DO THIS:
Set down only the lines running from the one with "The Blender Python" to the one with "15, .8, 40, bdist=.01)", both lines included, exactly as they stand, please.

EXTRACTED MATERIAL:
● ● ● ●

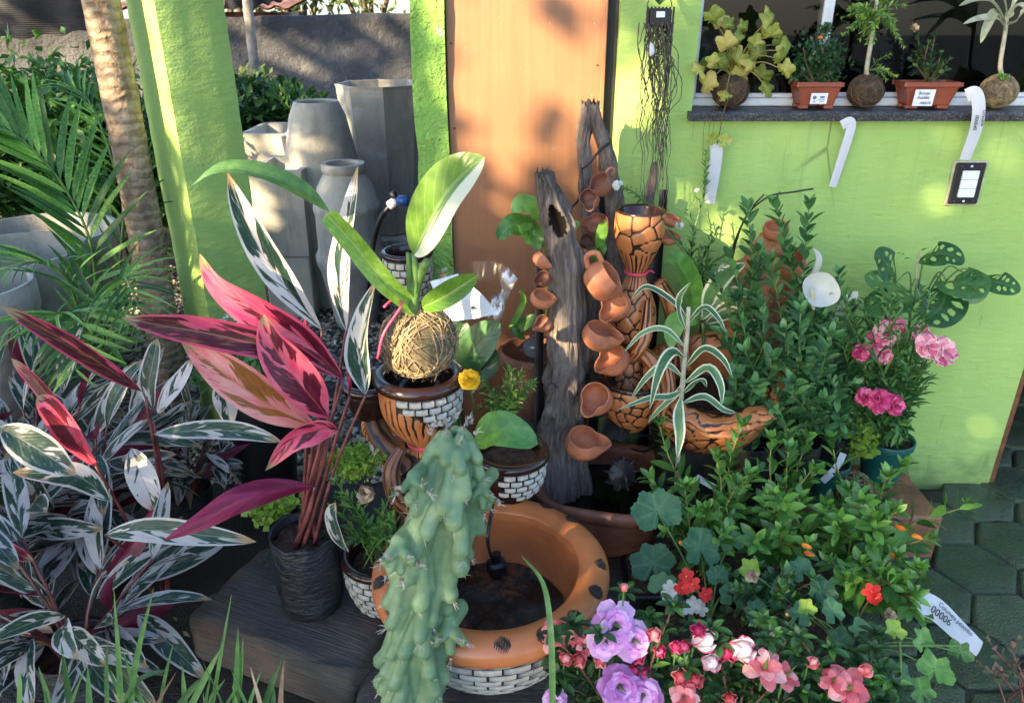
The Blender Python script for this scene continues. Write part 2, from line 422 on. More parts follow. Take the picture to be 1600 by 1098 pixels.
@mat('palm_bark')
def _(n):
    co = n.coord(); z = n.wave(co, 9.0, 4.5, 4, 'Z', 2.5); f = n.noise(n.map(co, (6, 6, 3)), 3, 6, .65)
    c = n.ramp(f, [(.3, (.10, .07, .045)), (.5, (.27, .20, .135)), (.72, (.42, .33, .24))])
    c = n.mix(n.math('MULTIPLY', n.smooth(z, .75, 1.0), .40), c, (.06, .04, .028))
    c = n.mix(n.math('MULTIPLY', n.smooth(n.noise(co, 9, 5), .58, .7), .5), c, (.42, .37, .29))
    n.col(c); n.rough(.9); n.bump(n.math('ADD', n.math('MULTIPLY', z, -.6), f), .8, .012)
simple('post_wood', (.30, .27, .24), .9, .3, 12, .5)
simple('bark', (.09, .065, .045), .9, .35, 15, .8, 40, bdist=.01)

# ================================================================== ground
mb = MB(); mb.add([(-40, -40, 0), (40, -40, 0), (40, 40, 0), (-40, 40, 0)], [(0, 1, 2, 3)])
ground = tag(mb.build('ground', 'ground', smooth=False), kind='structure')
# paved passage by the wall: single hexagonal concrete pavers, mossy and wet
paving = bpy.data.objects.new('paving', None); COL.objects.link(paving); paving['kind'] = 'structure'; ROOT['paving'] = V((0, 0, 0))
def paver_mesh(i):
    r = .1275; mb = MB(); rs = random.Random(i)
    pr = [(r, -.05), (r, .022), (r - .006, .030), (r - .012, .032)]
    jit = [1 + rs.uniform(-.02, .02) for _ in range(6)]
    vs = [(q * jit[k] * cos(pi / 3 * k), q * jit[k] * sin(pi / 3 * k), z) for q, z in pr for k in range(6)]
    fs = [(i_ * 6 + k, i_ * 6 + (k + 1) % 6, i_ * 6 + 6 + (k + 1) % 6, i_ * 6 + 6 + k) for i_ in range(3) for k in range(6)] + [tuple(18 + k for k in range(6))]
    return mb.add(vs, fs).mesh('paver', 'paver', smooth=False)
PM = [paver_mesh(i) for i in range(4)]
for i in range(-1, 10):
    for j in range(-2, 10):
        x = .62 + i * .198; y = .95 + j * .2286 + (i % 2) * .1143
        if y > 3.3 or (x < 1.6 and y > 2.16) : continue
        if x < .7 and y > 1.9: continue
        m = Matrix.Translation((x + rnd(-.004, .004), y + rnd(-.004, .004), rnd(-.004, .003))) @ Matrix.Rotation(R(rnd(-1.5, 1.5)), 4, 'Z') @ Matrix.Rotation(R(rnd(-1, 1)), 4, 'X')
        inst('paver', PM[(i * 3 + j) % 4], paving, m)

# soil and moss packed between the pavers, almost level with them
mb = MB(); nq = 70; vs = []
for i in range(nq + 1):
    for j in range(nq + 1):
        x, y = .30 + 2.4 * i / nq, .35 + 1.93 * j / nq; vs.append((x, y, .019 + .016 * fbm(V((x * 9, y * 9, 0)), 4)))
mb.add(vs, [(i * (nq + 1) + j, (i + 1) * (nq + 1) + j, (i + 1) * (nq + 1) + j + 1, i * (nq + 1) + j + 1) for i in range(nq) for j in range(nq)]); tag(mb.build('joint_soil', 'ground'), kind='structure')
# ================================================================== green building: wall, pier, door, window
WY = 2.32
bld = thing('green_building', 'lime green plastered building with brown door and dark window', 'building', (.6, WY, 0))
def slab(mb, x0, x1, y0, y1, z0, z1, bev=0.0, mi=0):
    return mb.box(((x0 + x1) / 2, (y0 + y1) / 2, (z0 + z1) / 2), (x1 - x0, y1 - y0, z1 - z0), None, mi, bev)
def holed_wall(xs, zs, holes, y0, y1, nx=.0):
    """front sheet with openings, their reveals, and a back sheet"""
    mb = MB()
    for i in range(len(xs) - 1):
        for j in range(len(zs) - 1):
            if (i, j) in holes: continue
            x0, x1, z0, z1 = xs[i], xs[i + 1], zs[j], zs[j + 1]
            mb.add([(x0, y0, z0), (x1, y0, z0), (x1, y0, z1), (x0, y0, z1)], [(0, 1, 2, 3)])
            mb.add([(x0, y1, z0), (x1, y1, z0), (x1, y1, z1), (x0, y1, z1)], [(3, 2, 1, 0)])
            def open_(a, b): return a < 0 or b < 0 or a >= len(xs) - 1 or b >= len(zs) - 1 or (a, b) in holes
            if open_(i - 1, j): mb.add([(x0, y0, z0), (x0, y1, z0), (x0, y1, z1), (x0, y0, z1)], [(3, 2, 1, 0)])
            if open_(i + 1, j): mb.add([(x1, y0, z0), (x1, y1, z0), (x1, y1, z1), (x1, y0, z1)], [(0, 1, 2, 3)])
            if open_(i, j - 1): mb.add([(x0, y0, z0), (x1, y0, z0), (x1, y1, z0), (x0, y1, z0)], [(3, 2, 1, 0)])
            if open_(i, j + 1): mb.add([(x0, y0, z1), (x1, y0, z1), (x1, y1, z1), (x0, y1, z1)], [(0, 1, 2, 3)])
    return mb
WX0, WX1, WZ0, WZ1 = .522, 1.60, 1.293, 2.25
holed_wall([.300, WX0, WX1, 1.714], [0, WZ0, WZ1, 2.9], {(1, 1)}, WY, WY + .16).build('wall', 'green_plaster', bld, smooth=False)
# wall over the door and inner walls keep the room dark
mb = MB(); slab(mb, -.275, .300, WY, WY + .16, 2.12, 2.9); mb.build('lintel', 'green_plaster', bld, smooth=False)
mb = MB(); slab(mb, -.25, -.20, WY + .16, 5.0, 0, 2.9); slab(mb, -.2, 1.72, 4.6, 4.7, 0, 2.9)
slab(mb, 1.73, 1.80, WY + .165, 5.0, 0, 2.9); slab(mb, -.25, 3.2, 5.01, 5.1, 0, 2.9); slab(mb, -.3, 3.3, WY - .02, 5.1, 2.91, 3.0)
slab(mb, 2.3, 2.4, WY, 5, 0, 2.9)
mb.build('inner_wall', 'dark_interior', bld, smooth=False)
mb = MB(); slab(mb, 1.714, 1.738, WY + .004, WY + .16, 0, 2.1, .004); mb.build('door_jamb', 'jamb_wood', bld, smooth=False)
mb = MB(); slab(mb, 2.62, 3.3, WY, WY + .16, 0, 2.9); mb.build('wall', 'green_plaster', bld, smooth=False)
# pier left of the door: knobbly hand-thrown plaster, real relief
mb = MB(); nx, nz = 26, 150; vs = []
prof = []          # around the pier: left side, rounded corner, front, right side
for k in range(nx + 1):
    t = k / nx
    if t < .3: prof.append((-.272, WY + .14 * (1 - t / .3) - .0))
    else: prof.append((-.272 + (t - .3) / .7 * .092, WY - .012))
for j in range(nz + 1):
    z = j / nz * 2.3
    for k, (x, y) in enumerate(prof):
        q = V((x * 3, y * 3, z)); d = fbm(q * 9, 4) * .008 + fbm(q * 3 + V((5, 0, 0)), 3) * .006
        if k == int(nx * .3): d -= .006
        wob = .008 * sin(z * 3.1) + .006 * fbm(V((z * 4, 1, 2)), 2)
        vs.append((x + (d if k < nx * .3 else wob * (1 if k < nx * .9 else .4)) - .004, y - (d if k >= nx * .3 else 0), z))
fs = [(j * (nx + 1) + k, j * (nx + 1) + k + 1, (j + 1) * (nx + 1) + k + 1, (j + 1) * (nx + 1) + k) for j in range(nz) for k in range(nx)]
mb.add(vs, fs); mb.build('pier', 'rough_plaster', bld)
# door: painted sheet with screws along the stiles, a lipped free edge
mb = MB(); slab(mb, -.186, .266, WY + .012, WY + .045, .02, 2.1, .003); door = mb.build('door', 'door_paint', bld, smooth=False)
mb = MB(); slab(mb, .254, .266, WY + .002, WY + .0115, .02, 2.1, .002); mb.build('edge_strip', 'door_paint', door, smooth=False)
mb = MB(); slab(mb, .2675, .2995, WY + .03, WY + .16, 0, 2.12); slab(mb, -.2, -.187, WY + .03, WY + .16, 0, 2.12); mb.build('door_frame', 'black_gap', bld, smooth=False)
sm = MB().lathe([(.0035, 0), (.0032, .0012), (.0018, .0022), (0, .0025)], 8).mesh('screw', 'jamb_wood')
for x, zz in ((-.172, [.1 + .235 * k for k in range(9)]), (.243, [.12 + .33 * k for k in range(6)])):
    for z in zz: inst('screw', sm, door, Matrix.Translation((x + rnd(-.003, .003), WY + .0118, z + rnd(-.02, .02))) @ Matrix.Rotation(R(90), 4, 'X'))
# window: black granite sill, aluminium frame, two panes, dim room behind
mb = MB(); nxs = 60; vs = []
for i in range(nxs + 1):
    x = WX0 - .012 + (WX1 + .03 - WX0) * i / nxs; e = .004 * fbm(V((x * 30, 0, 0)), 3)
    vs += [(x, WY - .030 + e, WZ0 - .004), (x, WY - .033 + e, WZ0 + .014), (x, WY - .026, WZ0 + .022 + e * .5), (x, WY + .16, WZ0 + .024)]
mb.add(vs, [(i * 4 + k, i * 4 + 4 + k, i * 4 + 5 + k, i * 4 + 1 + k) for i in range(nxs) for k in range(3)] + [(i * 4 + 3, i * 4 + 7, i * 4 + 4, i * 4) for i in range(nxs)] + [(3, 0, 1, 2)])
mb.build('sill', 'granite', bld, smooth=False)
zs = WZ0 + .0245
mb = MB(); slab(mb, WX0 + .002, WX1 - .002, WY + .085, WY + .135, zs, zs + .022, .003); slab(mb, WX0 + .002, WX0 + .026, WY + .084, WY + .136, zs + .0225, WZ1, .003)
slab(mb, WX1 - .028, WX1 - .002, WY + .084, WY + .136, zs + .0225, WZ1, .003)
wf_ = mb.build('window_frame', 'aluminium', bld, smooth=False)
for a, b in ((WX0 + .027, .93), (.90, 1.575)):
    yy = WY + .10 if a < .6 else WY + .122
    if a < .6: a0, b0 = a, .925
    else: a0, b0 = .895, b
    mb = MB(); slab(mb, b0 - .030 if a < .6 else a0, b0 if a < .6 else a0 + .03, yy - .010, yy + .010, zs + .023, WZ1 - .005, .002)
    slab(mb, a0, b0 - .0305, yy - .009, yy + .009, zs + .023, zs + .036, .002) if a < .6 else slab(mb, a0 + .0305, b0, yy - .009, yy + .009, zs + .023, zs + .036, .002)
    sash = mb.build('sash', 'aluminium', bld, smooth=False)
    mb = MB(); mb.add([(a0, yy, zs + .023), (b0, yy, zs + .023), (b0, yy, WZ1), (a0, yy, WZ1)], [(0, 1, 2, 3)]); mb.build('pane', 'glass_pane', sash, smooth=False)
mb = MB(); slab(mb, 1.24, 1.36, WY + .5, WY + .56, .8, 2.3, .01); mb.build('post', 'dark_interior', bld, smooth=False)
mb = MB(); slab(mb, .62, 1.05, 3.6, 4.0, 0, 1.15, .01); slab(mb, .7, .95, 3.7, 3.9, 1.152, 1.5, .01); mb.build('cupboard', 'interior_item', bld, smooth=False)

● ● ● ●

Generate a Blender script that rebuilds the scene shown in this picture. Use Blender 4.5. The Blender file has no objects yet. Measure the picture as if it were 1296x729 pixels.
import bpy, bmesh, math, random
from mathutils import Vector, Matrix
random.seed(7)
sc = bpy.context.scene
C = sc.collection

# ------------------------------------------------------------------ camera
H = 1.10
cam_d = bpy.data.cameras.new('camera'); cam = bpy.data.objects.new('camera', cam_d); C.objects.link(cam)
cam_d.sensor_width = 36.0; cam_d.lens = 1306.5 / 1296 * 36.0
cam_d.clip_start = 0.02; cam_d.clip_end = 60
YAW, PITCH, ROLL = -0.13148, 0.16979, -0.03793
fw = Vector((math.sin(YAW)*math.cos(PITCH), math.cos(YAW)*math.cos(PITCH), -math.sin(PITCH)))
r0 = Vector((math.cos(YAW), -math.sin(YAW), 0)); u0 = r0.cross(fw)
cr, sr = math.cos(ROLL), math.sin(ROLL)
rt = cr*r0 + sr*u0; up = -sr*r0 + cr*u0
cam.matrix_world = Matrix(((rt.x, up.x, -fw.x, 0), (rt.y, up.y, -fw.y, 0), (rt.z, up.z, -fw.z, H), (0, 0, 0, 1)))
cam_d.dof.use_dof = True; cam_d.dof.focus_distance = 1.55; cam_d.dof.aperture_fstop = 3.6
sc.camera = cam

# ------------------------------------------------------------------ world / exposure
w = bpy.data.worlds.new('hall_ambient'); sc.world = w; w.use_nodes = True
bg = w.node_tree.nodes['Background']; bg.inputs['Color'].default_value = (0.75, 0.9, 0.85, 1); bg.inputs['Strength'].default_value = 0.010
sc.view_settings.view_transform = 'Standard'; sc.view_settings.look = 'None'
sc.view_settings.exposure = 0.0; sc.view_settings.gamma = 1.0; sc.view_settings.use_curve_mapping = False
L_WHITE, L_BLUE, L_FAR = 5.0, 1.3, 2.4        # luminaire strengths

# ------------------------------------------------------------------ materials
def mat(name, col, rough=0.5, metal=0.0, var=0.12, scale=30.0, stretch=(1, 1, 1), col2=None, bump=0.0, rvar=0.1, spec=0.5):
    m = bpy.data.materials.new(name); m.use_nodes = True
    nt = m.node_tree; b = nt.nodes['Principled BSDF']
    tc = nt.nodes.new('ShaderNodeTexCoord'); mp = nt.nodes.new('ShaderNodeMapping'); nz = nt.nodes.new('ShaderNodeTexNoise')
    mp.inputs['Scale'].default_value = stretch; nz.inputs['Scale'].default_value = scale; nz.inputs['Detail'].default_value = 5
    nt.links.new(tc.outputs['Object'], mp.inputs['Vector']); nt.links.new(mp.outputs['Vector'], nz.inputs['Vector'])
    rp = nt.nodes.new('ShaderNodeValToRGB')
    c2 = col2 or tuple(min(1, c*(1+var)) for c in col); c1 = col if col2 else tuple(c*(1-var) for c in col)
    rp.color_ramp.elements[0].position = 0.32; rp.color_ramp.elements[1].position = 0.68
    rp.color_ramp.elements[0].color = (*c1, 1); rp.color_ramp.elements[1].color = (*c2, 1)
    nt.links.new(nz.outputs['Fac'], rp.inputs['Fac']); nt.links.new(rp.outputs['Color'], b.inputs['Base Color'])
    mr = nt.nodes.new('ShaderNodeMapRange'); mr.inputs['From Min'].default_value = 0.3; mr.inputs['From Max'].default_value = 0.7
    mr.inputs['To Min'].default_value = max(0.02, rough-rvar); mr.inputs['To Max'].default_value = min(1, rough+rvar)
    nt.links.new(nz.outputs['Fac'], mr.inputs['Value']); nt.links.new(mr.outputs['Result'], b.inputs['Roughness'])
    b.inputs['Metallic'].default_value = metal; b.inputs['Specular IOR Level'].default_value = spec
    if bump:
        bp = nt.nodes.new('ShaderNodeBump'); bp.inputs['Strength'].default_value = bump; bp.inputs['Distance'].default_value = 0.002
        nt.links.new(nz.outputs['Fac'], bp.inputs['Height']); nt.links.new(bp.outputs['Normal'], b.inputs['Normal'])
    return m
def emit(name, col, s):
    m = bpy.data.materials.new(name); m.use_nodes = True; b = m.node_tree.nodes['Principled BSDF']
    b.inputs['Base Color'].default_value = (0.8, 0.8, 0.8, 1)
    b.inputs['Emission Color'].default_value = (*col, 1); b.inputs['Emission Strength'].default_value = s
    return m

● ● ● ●

THE RESPONSE:
The Blender Python script for this scene continues. Write part 2, from line 422 on. More parts follow. Take the picture to be 1600 by 1098 pixels.
@mat('palm_bark')
def _(n):
    co = n.coord(); z = n.wave(co, 9.0, 4.5, 4, 'Z', 2.5); f = n.noise(n.map(co, (6, 6, 3)), 3, 6, .65)
    c = n.ramp(f, [(.3, (.10, .07, .045)), (.5, (.27, .20, .135)), (.72, (.42, .33, .24))])
    c = n.mix(n.math('MULTIPLY', n.smooth(z, .75, 1.0), .40), c, (.06, .04, .028))
    c = n.mix(n.math('MULTIPLY', n.smooth(n.noise(co, 9, 5), .58, .7), .5), c, (.42, .37, .29))
    n.col(c); n.rough(.9); n.bump(n.math('ADD', n.math('MULTIPLY', z, -.6), f), .8, .012)
simple('post_wood', (.30, .27, .24), .9, .3, 12, .5)
simple('bark', (.09, .065, .045), .9, .35, 15, .8, 40, bdist=.01)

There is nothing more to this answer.